L’échelle de dangerosité des drogues est actuellement bien établie. Mais l’encadrement législatif a pris du retard sur ces connaissances objectives, faisant toujours les yeux doux à l’alcool, culturellement bien enraciné, et trop strict au contraire sur le cannabis, pourtant nettement inférieur en dangerosité, très peu inquiétant même, en l’absence d’alcool associé ou de pathologie psychiatrique pré-existante.
Légaliser la consommation de cannabis chez les majeurs et interdire celle d’alcool avant 21 ans est ainsi une réponse cohérente au savoir contemporain. S’il est encore bien des apprentissages à imposer aux jeunes, n’y mettons pas de la fausse science, au risque de déprécier la valeur du savoir objectif.

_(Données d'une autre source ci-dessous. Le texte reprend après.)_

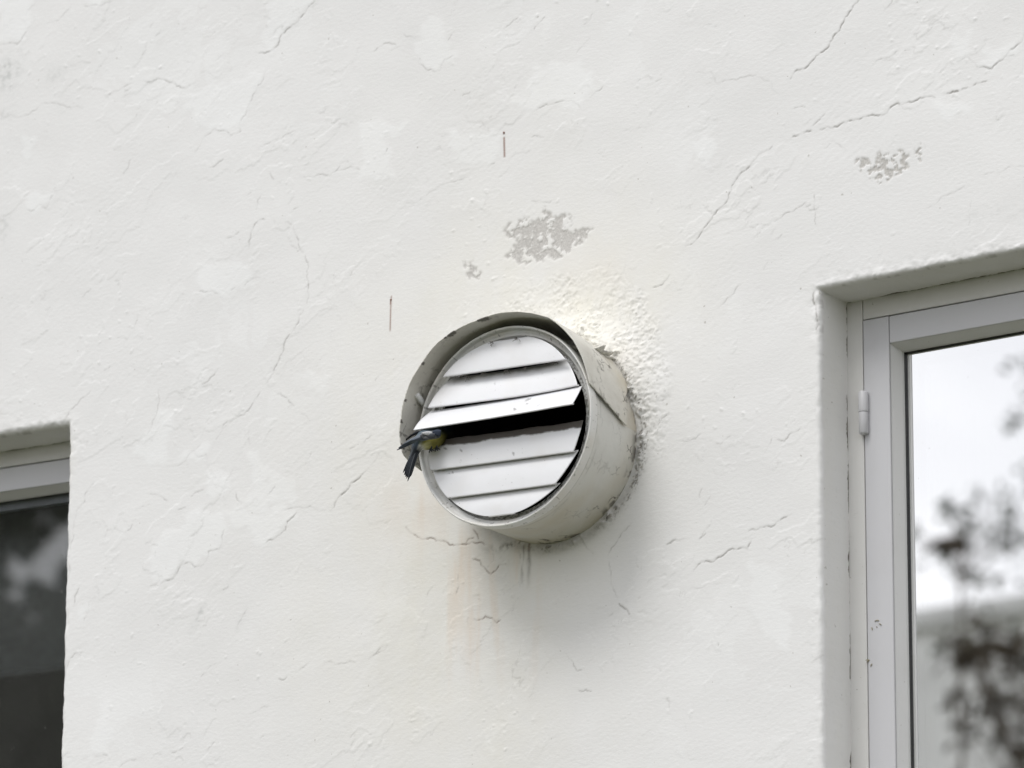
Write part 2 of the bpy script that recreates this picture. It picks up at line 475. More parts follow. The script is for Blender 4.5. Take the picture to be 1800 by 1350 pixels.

Cette légalisation a un intérêt tout à fait particulier en Nouvelle-Calédonie. Il ne s’agit pas de déclarer le cannabis inoffensif mais de mettre fin à une économie underground très présente chez les jeunes kanaks, qui les détourne d’activités plus productives. Comment gagner la guerre contre une consommation qui semble anodine aux utilisateurs ? On ne voit de cette lutte que ses effets indésirables : elle a créé chez les jeunes un climat permanent de méfiance réciproque avec les forces de l’ordre et le bien-pensant des blancs aisés.
Autant la pression policière est justifiée contre les profits illégaux et la fumette chez les trop jeunes, autant elle est excessive sur la consommation adulte, et cela nuit à la sérénité et à l’unité des forces de l’ordre. Parmi les policiers se trouvent de nombreux locaux ayant fumé, contrairement aux gendarmes. L’esprit de corps en est fissuré, fissures qui ont posé de graves problèmes lors des émeutes récentes, où le clivage ethnique a été marqué.
La dépénalisation permet de mieux contrôler la qualité des produits et la part de THC. Elle se montre cohérente avec une prise en charge éducative. Des cours présentent aux jeunes les raisons de l’utilisation des drogues et les avertissent des dangers. Le rite initiatique secret doit faire place à une observation libre. Or l’interdiction privilégie à fond le rite secret dans une population naturellement encline à l’anti-conformisme par sa jeunesse et sa révolte identitaire.
Légaliser c’est mettre enfin en parallèle la loi et une habitude ancrée dans plus d’une moitié de la population calédonienne, tous âges confondus. C’est y gagner un meilleur contrôle de la consommation et arrêter de faire de la vente le métier le plus profitable pour la majeure partie de la jeunesse locale.